— START OF SUPPLIED MATERIAL —

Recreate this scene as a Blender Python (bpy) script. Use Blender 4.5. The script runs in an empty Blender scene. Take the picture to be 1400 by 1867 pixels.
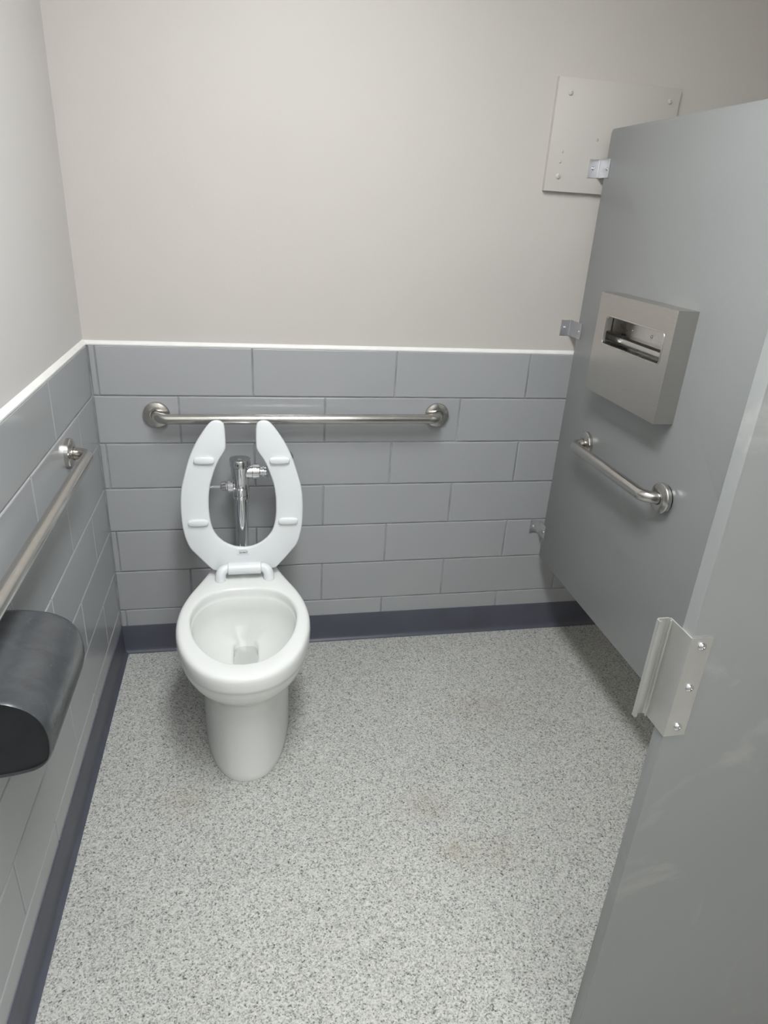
import bpy, bmesh, math, random
from mathutils import Vector, Matrix

random.seed(7)
scene = bpy.context.scene
COL = scene.collection

# ------------------------------------------------------------------ camera
F_PX, YAW, PITCH, ROLL = 1220.2653, 0.2135, -0.4233, 0.0623
CAM = Vector((0.4669, -2.1284, 1.5110))
fwd = Vector((math.sin(YAW) * math.cos(PITCH), math.cos(YAW) * math.cos(PITCH), math.sin(PITCH)))
rgt = Vector((math.cos(YAW), -math.sin(YAW), 0))
upv = rgt.cross(fwd)
R_ = math.cos(ROLL) * rgt + math.sin(ROLL) * upv
U_ = -math.sin(ROLL) * rgt + math.cos(ROLL) * upv
cam_data = bpy.data.cameras.new('camera')
cam_data.sensor_fit = 'VERTICAL'
cam_data.sensor_height = 24.0
cam_data.lens = 24.0 * F_PX / 1867.0
cam_data.clip_start = 0.02
cam = bpy.data.objects.new('camera', cam_data)
COL.objects.link(cam)
cam.matrix_world = Matrix(((R_.x, U_.x, -fwd.x, CAM.x), (R_.y, U_.y, -fwd.y, CAM.y),
                           (R_.z, U_.z, -fwd.z, CAM.z), (0, 0, 0, 1)))
scene.camera = cam

# ------------------------------------------------------------------ world, exposure, ceiling lamp and fill
world = bpy.data.worlds.new('world')
world.use_nodes = True
world.node_tree.nodes['Background'].inputs['Color'].default_value = (0.8, 0.85, 0.9, 1)
world.node_tree.nodes['Background'].inputs['Strength'].default_value = 0.0
scene.world = world
scene.view_settings.view_transform = 'Standard'
scene.view_settings.look = 'None'
scene.view_settings.gamma = 1.0
scene.view_settings.use_curve_mapping = False
scene.view_settings.exposure = 0.0
CEIL = 2.50
# ceiling panels, stall lamp then added fill: (x, y, size x, size y, emission strength)
LAMPS = [(0.66, -1.42, 0.32, 1.20, 33.0),
         (0.95, -2.95, 1.16, 0.55, 12.5)]  # unseen fill panel, added to brighten the stall front and lower surfaces

# ------------------------------------------------------------------ helpers
def link(o, parent=None):
    COL.objects.link(o)
    if parent is not None:
        o.parent = parent
    return o

def tag(o, label=None, cat=None, group=None, kind=None):
    if label: o['label'] = label
    if cat: o['category'] = cat
    if group: o['group'] = group
    if kind: o['kind'] = kind
    return o

def empty(name, loc=(0, 0, 0)):
    o = bpy.data.objects.new(name, None)
    o.location = loc
    o.empty_display_size = 0.05
    return link(o)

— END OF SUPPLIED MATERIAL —

- **JOB**: Please repeat exactly the data above from its first line to the line that contains "COL = scene.collection", inclusive, and leave every picture out.

- **ANSWER**:
Recreate this scene as a Blender Python (bpy) script. Use Blender 4.5. The script runs in an empty Blender scene. Take the picture to be 1400 by 1867 pixels.
import bpy, bmesh, math, random
from mathutils import Vector, Matrix

random.seed(7)
scene = bpy.context.scene
COL = scene.collection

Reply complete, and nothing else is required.